Søren and I have been working together for almost ten years now, and work occupies 90 percent of our lives, though we produce quite little, a maximum of three or four new artworks in a year. We have had coincidentally parallel experiences, though our backgrounds are so different in that we came from such diverse places and cultures. Somewhere along the way, we start getting drawn to similar things, and certain thoughts and expressions begin to crystallize. Most of our artworks have been stewing in our minds for at least three or four years — some artworks we’ve been thinking about for ten years! Usually the only way to stop thinking about them is to make them.

Then we go through a very much more structured process, which involves drawing, research, making physical models with cardboard, wire mesh and sometimes clay. We bring these into the computer by scanning them, and we make 3D models and animations. They we add the physics and create simulations to discover how they should move, and start working with companies that specialize in the technology required to make the movement happen.

On the practical level, we collaborate with each other throughout the process, but I take care of more of the mechanical and physical aspects — like fabrication, hardware, materials – while Søren focuses more on the behavioral aspects, the algorithms and the software. Each of our projects takes a minimum of a year and a half. We operate a studio and workshop where we have five full-time people who work with us. We’ve a very tight team.

Making our work is very much like conceiving and raising a child. We go through excitement when a new thought crystallizes, then the hard work and waiting follow. When it comes together, we live with it in our homes and start to refine its movement and behavior. And when we think it’s finally done, there’s a sense of euphoria — but also a disappointment or bewilderment sometimes. But we are always excited to see if there is something new that we can contribute to the art world.

What role does technology play in your ideas? Do you have a particular interest in it?

We think of technology more as a tool and as a natural part of the world we live in — just as artists go to flea markets and pick up stuff to work with, or to a hardware store for canvas and paints. I received my undergraduate degree in visual communication, but the gap between studying communication and not being able to communicate with my mother, my father or my best friend was too big. A year later, I went to do my master’s at a small but specialized institute in Italy, which really gave me space to look into myself and find something that I could clearly identify with on a deeper level. Here I understood that technology around us can be appropriated and even shaped into a personal purpose and direction.

Running mechanical trials. Click to see larger size. Photo: Pors & Rao Studio

How has the TED Fellowship influenced the way you work?

The most prominent way the fellowship has had an impact — and this is what we were hoping for — is getting the acceptance of the technical community as a whole. Even though our work isn’t really about technology, the quality of the end experience requires a certain finesse that must be delivered by technology. And each project is so different. For example, for the invisibility project we needed a special kind of video digital signal processing expertise, and for the pygmy project we needed mechanical expertise of miniature systems.
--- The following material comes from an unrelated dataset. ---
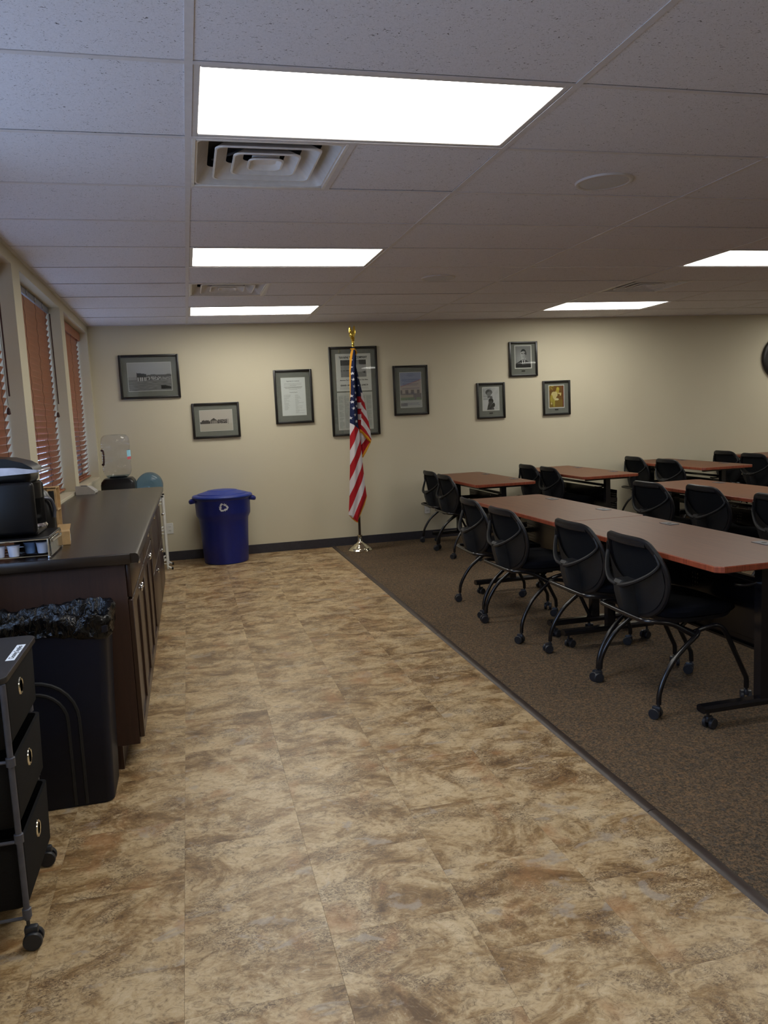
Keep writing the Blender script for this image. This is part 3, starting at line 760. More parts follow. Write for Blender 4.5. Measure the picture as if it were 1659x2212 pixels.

The people we need to collaborate with are quite specialized, and they often find it very difficult, when we bring them an idea, to understand WHY — why it would be valuable for anyone to experience hiding pygmies, for example. So we’d find ourselves low on their priorities list or not taken so seriously.

Now that we have TED’s support, they’re more curious and appreciative because TED represents a standard they aspire to. We’ve also gotten some invitations from international universities to collaborate, and that is really exciting.